63]. The Court held Petitioner’s sentencing hearing on April 27, 2017, and imposed a sentence of 240 months’ imprisonment. Petitioner did not file a direct appeal of his sentence or conviction. Instead, he submitted this timely pro se § 2255 motion to vacate on February 23, 2018. II.

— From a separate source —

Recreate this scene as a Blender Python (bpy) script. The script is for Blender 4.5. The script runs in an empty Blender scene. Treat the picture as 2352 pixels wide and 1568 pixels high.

Standards of Review To obtain relief under 28 U.S.C. § 2255, a petitioner must demonstrate “(1) an error of constitutional magnitude; (2) a sentence imposed outside the statutory limits; or (3) an error of fact or law that was so fundamental as to render the entire proceeding invalid.” Short v. United States, 471 F.3d 686, 691 (6th Cir. 2006) (quoting Mallett v. United States,

334 F.3d 491, 496–97 (6th Cir. 2003)). To warrant relief under 28 U.S.C. § 2255 because of constitutional error, the error must be one of constitutional magnitude which had a substantial and injurious effect or influence on the proceedings. Brecht v. Abrahamson, 507 U.S. 619, 637 (1993) (citation omitted) (§ 2254 case); Jefferson v. United States, 730 F.3d 537, 549-50 (6th Cir. 2013) (applying Brecht test to § 2255 motion). A petitioner

“must clear a significantly higher hurdle than would exist on direct appeal” to secure collateral relief. United States v. Frady, 456 U.S. 152, 166 (1982); Regalado v. United States, 334 F.3d 520, 528 (6th Cir. 2003) (citing Frady, 456 U.S. at 166). 4 “[A] pro se petitioner’s section 2255 motion is entitled to a generous construction.” Fields v. United States, 963 F.2d 105, 109 (6th Cir. 1992). Nevertheless, when a movant

files such a motion, he must set forth facts which entitle him to relief. Green v. Wingo, 454 F.2d 52, 53 (6th Cir. 1972); O’Malley v. United States, 285 F.2d 733, 735 (6th Cir. 1961). A motion that merely states general conclusions of law without substantiating its allegations with facts is without legal merit. Loum v. Underwood, 262 F.2d 866, 867 (6th Cir. 1959). Claims other than those of ineffective assistance of counsel are procedurally

defaulted if not raised on direct appeal. Bousley v. United States, 523 U.S. 614, 621 (1998); Peveler v. United States, 269 F.3d 693, 698 (6th Cir. 2001).